Sebagai mahasiswa, segudang aktivitas di luar maupun di dalam
kampus udah bukan sebuah kejutan lagi. Sebagian besar mahasiswa pun begitu
adanya. Entah mengapa ada beberapa orang yang merasa dirinya sangat sibuk
sehingga luput dari pekerjaan yang seharusnya mereka kerjakan. Misalnya, ketika
saya menjadi inisiator dalam sebuah project kelompok (yang
berujung selalu), beberapa dari orang-orang ini susah banget dimintai tolong.
Padahal kan emang tugas mereka sebagai bagian dari kelompok itu untuk ikut
mengerjakan sesuatu yang harusnya dikerjakan. Toh, saya bukannya melimpahkan
semua tanggung jawab ke mereka kan? Lucunya, alasan sebagian besar dari mereka
adalah "Aduh, nggak bisa nih. Aku banyak kerjaan." Disitu saya cuma
bisa terdiam, nyengir dalam hati, trus nggak ngerti mau ngomong apa.
Setelah banyak kejadian aneh-aneh semacam itu, saya sering
brainstorming dengan orang-orang yang nasibnya sama kaya saya (exchanger) tentang
arti sebenarnya dari istilah "sibuk" itu sendiri. Kesimpulan yang saya
dapet, istilah "sibuk" itu bias. Mulai dari keadaan yang dimiliki
seseorang ketika dirinya tidak bisa diganggu, cuma alasan aja supaya
orang-orang nggak bisa ganggu dia, sampai untuk orang-orang yang tidak bisa
atau sulit mengurutkan prioritas mereka. Sederhananya adalah,
"There is no busy people. It's all about priority. If you
labelled your self with the word 'busy', it means that you have not known how
to act efficient and effectively."
Sibuk adalah ketika kita merasa kita tidak punya waktu untuk
melakukan suatu hal. Parahnya, ada yang sampai menghindari tugas-tugas yang
sebenarnya harus dikerjakan, hanya karena dia men-cap dirinya sibuk. No, guys!
Kalian harus mulai membedakannya sekarang. Jika kalian sampai merasa seperti
itu, keadaannya kritis. Berarti kalian sama sekali nggak tau caranya
memanfaatkan waktu dengan baik, nggak tau gimana caranya produktif, bukan sibuk.
Nah, kalau sibuk ini dibawa ke dalam sebuah hubungan, umumnya agak
repot untuk pelaku-pelaku yang kadar kedewasaannya masih di perbatasan.

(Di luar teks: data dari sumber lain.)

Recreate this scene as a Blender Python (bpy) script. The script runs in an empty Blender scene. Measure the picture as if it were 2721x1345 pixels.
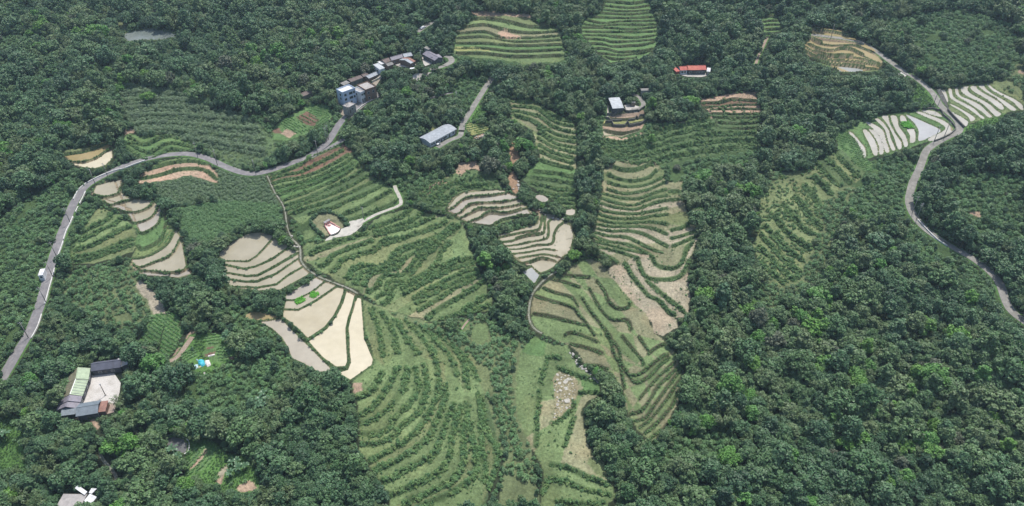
import bpy, math, random
import numpy as np
from mathutils import Vector

rng = np.random.default_rng(7)
random.seed(7)
scene = bpy.context.scene
COL = scene.collection

# ------------------------------------------------------------------ camera
PW, PH = 2721.0, 1345.0
CAMZ = 226.0
PITCH = math.radians(38.0)
TANH = 0.70                                   # tan of half the horizontal field of view
cam_d = bpy.data.cameras.new('camera')
cam = bpy.data.objects.new('camera', cam_d)
COL.objects.link(cam)
cam.location = (0, 0, CAMZ)
cam.rotation_euler = (math.radians(90) - PITCH, 0, 0)
cam_d.sensor_width = 36.0
cam_d.lens = 18.0 / TANH
cam_d.clip_start = 1.0
cam_d.clip_end = 6000.0
scene.camera = cam

# ------------------------------------------------------------------ light
SUN_AZ = math.radians(30.0)                   # clockwise from +Y
SUN_EL = math.radians(67.0)
world = bpy.data.worlds.new('World')
scene.world = world
world.use_nodes = True
wn = world.node_tree
sky = wn.nodes.new('ShaderNodeTexSky')
sky.sky_type = 'NISHITA'
sky.sun_disc = False
sky.sun_elevation = SUN_EL
sky.sun_rotation = SUN_AZ
sky.air_density = 1.0
sky.dust_density = 2.5
sky.ozone_density = 1.0
bg = wn.nodes['Background']
bg.inputs['Strength'].default_value = 0.135
wn.links.new(sky.outputs[0], bg.inputs[0])
sun_d = bpy.data.lights.new('sun', 'SUN')
sun_d.energy = 3.45
sun_d.angle = math.radians(0.5)
sun_d.color = (1.0, 0.955, 0.89)
sun = bpy.data.objects.new('sun', sun_d)
COL.objects.link(sun)
sdir = Vector((math.sin(SUN_AZ) * math.cos(SUN_EL), math.cos(SUN_AZ) * math.cos(SUN_EL), math.sin(SUN_EL)))
sun.rotation_euler = (-sdir).to_track_quat('-Z', 'Y').to_euler()
sun.location = (0, 300, 500)
vs = scene.view_settings
vs.view_transform = 'Standard'
vs.look = 'None'
vs.exposure = 0.57
HAZE = 0.00011
vs.gamma = 1.0
scene.cycles.max_bounces = 5
scene.cycles.diffuse_bounces = 3
scene.cycles.glossy_bounces = 2
scene.cycles.transmission_bounces = 2
scene.cycles.volume_bounces = 1
scene.cycles.use_denoising = True
scene.cycles.caustics_reflective = False
scene.cycles.caustics_refractive = False

# ------------------------------------------------------------------ pixel data parsing
S0 = 700 / 1980.0
TILES = {}
for ci, cx in zip('abcd', (0, 680, 1360, 2021)):
    for ri, cy in zip('123', (0, 450, 895)):
        TILES[ci + ri] = (cx, cy, S0)
TILES['v'] = (0, 0, 2721 / 2575.0)
TILES['e'] = (800, 550, 180 / 2291.0)
TILES['f'] = (140, 930, 220 / 1400.0)
TILES['h'] = (140, 1270, 140 / 2376.0)
TILES['k'] = (880, 110, 340 / 2164.0)
TILES['m'] = (1090, 310, 220 / 2576.0)
TILES['n'] = (1580, 150, 350 / 2025.0)
TILES['g'] = (2400, 200, 321 / 1703.0)
TILES['z'] = (664, 531, 1196 / 2576.0)
TILES['q'] = (400, 870, 260 / 2069.0)


def P(s):
    w = s.split()
    ox, oy, sc = TILES[w[0]]
    a = np.array([[float(t) for t in q.split(',')] for q in w[1:]])
    return a * sc + np.array([ox, oy])


def catmull(p, sub=4, closed=False):
    p = np.asarray(p, float)
    if len(p) < 3:
        n = sub * 2
        t = np.linspace(0, 1, n + 1)[:, None]
        return p[0] * (1 - t) + p[-1] * t
    if closed:
        q = np.vstack([p[-1], p, p[0], p[1]])
    else:
        q = np.vstack([2 * p[0] - p[1], p, 2 * p[-1] - p[-2]])
    out = []
    for i in range(1, len(q) - 2):
        a, b, c, d = q[i - 1], q[i], q[i + 1], q[i + 2]
        for k in range(sub):
            t = k / sub
            out.append(0.5 * (2 * b + (c - a) * t + (2 * a - 5 * b + 4 * c - d) * t * t + (3 * b - a - 3 * c + d) * t ** 3))
    if not closed:
        out.append(p[-1])
    return np.array(out)


def pip(pts, poly):
    """points inside polygon, even-odd"""
    x, y = pts[:, 0], pts[:, 1]
    res = np.zeros(len(pts), bool)
    bb = (x >= poly[:, 0].min()) & (x <= poly[:, 0].max()) & (y >= poly[:, 1].min()) & (y <= poly[:, 1].max())
    idx = np.nonzero(bb)[0]
    if len(idx) == 0:
        return res
    xs, ys = x[idx], y[idx]
    ins = np.zeros(len(idx), bool)
    n = len(poly)
    for i in range(n):
        x1, y1 = poly[i]
        x2, y2 = poly[(i + 1) % n]
        if y1 == y2:
            continue
        c = (y1 > ys) != (y2 > ys)
        ins ^= c & (xs < (x2 - x1) * (ys - y1) / (y2 - y1) + x1)
    res[idx] = ins
    return res


def sstep(a, b, x):
    t = np.clip((x - a) / (b - a), 0, 1)
    return t * t * (3 - 2 * t)


_perm = np.random.default_rng(3).random((256, 256))


def vnoise(x, y, sc):
    x = np.asarray(x) / sc + 1000.3
    y = np.asarray(y) / sc + 1000.7
    xi = np.floor(x).astype(int)
    yi = np.floor(y).astype(int)
    fx = x - xi
    fy = y - yi
    fx = fx * fx * (3 - 2 * fx)
    fy = fy * fy * (3 - 2 * fy)
    g = lambda a, b: _perm[a & 255, b & 255]
    return (g(xi, yi) * (1 - fx) + g(xi + 1, yi) * fx) * (1 - fy) + (g(xi, yi + 1) * (1 - fx) + g(xi + 1, yi + 1) * fx) * fy


def fnoise(x, y, sc, o=3):
    r = 0
    a = 0.5
    for i in range(o):
        r = r + a * vnoise(x, y, sc / 2 ** i)
        a *= 0.5
    return r / (1 - 0.5 ** o)


CP, SP = math.cos(PITCH), math.sin(PITCH)
HALF = PW / 2


def project(xyz):
    """world points to photograph pixels and depth"""
    xyz = np.asarray(xyz, float)
    dx, dy, dz = xyz[..., 0], xyz[..., 1], xyz[..., 2] - CAMZ
    dep = dy * CP - dz * SP
    up = dy * SP + dz * CP
    px = dx / dep / TANH * HALF + HALF
    py = PH / 2 - up / dep / TANH * HALF
    return px, py, dep


def rays(px):
    px = np.atleast_2d(np.asarray(px, float))
    x = (px[:, 0] - HALF) / HALF * TANH
    y = -(px[:, 1] - PH / 2) / HALF * TANH
    return np.stack([x, CP + y * SP, -SP + y * CP], 1)


# ------------------------------------------------------------------ base landform
HX0, HX1, HY0, HY1, HC = -720.0, 720.0, 40.0, 1000.0, 8.0
hnx, hny = int((HX1 - HX0) / HC) + 1, int((HY1 - HY0) / HC) + 1
hxs = HX0 + np.arange(hnx) * HC
hys = HY0 + np.arange(hny) * HC
HGX, HGY = np.meshgrid(hxs, hys)
Hgrid = 0.17 * (HGY - 290.0)


def Hs(x, y):
    fx = np.clip((np.asarray(x) - HX0) / HC, 0, hnx - 1.001)
    fy = np.clip((np.asarray(y) - HY0) / HC, 0, hny - 1.001)
    i = fx.astype(int)
    j = fy.astype(int)
    u = fx - i
    v = fy - j
    return (Hgrid[j, i] * (1 - u) + Hgrid[j, i + 1] * u) * (1 - v) + (Hgrid[j + 1, i] * (1 - u) + Hgrid[j + 1, i + 1] * u) * v


def at(px):
    """pixels of the photograph to points of the landform"""
    d = rays(px)
    t = np.full(len(d), 120.0)
    hit = np.zeros(len(d), bool)
    lo = t.copy()
    hi = t.copy()
    for k in range(260):
        tn = t + 4.0
        p = tn[:, None] * d
        below = (CAMZ + p[:, 2]) < Hs(p[:, 0], p[:, 1])
        new = below & ~hit
        lo[new] = t[new]
        hi[new] = tn[new]
        hit |= below
        t = np.where(hit, t, tn)
        if hit.all():
            break
    lo[~hit] = t[~hit]
    hi[~hit] = t[~hit]
    for k in range(14):
        m = 0.5 * (lo + hi)
        p = m[:, None] * d
        below = (CAMZ + p[:, 2]) < Hs(p[:, 0], p[:, 1])
        hi = np.where(below, m, hi)
        lo = np.where(below, lo, m)
    p = hi[:, None] * d
    p[:, 2] += CAMZ
    return p


def at_z(px, z):
    d = rays(px)
    t = (z - CAMZ) / d[:, 2]
    p = t[:, None] * d
    p[:, 2] += CAMZ
    return p


def solve_landform(lines):
    """lines: list of (pixel polyline, slope).  The ground rises to the left of each line's travel and is level along it."""
    global Hgrid
    base_gx = 0.11 * sstep(90, 230, HGX) - 0.05 * sstep(-80, -280, HGX) + 0.0 * HGX
    base_gx = base_gx + 0.10 * (fnoise(HGX, HGY, 120, 2) - 0.5)
    base_gy = 0.165 + 0.16 * (fnoise(HGX + 500, HGY, 130, 2) - 0.5)
    for it in range(3):
        sw = np.zeros_like(Hgrid)
        sx = np.zeros_like(Hgrid)
        sy = np.zeros_like(Hgrid)
        for pl, s in lines:
            w = at(pl)[:, :2]
            for a, b in zip(w[:-1], w[1:]):
                L = np.hypot(*(b - a))
                if L < 0.05 or L > 120:
                    continue
                n = np.array([-(b - a)[1], (b - a)[0]]) / L
                m = max(1, int(L / 3))
                for q in range(m):
                    c = a + (b - a) * (q + 0.5) / m
                    i = int(round((c[0] - HX0) / HC))
                    j = int(round((c[1] - HY0) / HC))
                    if 0 <= i < hnx and 0 <= j < hny:
                        sw[j, i] += L / m
                        sx[j, i] += L / m * s * n[0]
                        sy[j, i] += L / m * s * n[1]

        def blur(a):
            for _ in range(3):
                p = np.pad(a, 1, mode='edge')
                a = (p[1:-1, 1:-1] * 2 + p[:-2, 1:-1] + p[2:, 1:-1] + p[1:-1, :-2] + p[1:-1, 2:]) / 6
            return a
        sw, sx, sy = blur(sw), blur(sx), blur(sy)
        w0 = 1.2
        gx = (sx + w0 * base_gx) / (sw + w0)
        gy = (sy + w0 * base_gy) / (sw + w0)
        ex = 0.5 * (gx[:, 1:] + gx[:, :-1]) * HC
        ey = 0.5 * (gy[1:, :] + gy[:-1, :]) * HC

        def AT(rx, ry):
            o = np.zeros_like(Hgrid)
            o[:, 1:] += rx
            o[:, :-1] -= rx
            o[1:, :] += ry
            o[:-1, :] -= ry
            return o

        def A(h):
            return AT(h[:, 1:] - h[:, :-1], h[1:, :] - h[:-1, :]) + 1e-7 * h
        b = AT(ex, ey)
        h = Hgrid.copy()
        r = b - A(h)
        p = r.copy()
        rs = (r * r).sum()
        for k in range(700):
            Ap = A(p)
            al = rs / (p * Ap).sum()
            h += al * p
            r -= al * Ap
            rn = (r * r).sum()
            if rn < 1e-6:
                break
            p = r + rn / rs * p
            rs = rn
        Hgrid = h
        Hgrid = h - Hs(np.array([0.0]), np.array([290.0]))[0]
# ------------------------------------------------------------------ what the photograph shows, in its pixels
# terrace groups: ground polygon, bank lines from the top terrace down, what lies between them, how the banks are grown over
PATCH = []


def patch(name, label, poly, lines, types, bank='bush', s=0.2, default=None, smooth=True):
    PATCH.append(dict(name=name, label=label, poly=P(poly), lines=[catmull(P(l), 3) for l in lines], types=types,
                      bank=bank, s=s))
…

Misal,
A dan B punya hubungan khusus. A ngambek ketika B ini nggak bales chatnya
lantaran si A nganggep si B ini sibuk. Nah, si A ini bukan tipe yang open
minded dan pengertian. Jadi si A merasa dirinya berhak ngambek karena
hal itu. Nah, si B ini sebenarnya produktif. Dia sedang sibuk ikut kegiatan
bermanfaat seperti lomba kancah nasional dan program-program lain yang bisa
meng-upgrade dirinya. Si A tau itu, tetapi salah men-cap si B
sebagai seorang yang sibuk. Alhasil, si B dapet prestasi dan si A cuma bisa
ngambek terus. Parahnya lagi, sebenarnya hubungan mereka sulit didefinisikan.
Keluarga, bukan. Pacar, apalagi. Ya, cuma temen aja yang nggak jelas
hubungannya kemana.
Nah, jadi sebisa mungkin mulai dari sekarang, alih-alih menjadi
orang yang sibuk, saya mencoba jadi orang yang produktif. Menjadi sibuk lebih
capek dibandingkan dengan menjadi orang yang produktif. Karena ketika once kita
merasa sibuk, bawaan kita tertekan mulu, stress, ngerasa kerjaan nggak
selesai-selesai. But, beda kalau kita pretend
diri kita as productive person, kita malah ingin melakukan hal yang
lebih, karena kita justru ngerasain manfaatnya.